The first of its kind in the US, the plant will provide a domestic source of a key lithium ion battery cathode component from 2025, using ore from its Butcherbird mine in WA’s North West.

“E25 aims to be a leading source of high quality, vertically integrated, traceable and ESG-compliant battery material to the global electric vehicle industry and GM’s support does more than accelerate our strategy for HPMSM production in the United States,” E25 MD Justin Brown said.

“Together, we are creating a resilient and sustainable North American supply chain that will help introduce millions of customers to the performance and environmental benefits of EVs.”

The deal will allow GM to receive up to 32,500t of HPMSM annually, tapping into incentives from the US Government’s Inflation Reduction Act in a bid to bring down the cost of the more than 1 million EVs it plans to producer in North American each year.
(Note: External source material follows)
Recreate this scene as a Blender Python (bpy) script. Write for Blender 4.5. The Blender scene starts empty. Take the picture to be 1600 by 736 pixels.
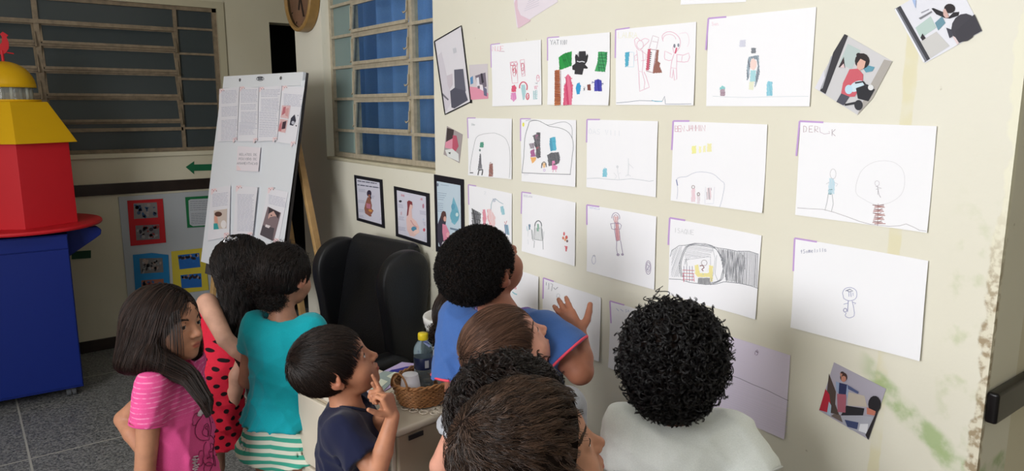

“GM is scaling EV production in North America well past 1 million units annually and our direct investments in battery raw materials, processing and components for EVs are providing certainty of supply, favorable commercial terms and thousands of new jobs, especially in the U.S., Canada and with free trade agreement countries such as Australia,” GM EVP of global product development, purchasing and supply chain Doug Park said.

“The facility E25 will build in Louisiana is significant because it’s expected be the first plant in the United States to produce battery grade manganese sulfate, a key component of cathode active material which helps improve EV battery cell cost.”

The plant is expected to cost US$290 million to build and employ 200 people once filly operational. Site prep for the 230,000 square foot facility is due to start in the third quarter.

Stellantis previously agreed to provide US$30m of funding for the HPMSM facility in exchange for a take or pay offtake deal for 45,000t of HPMSM over a five year period.

At its full production rate the plant will be able to produce 130,000t of manganese sulphate a year.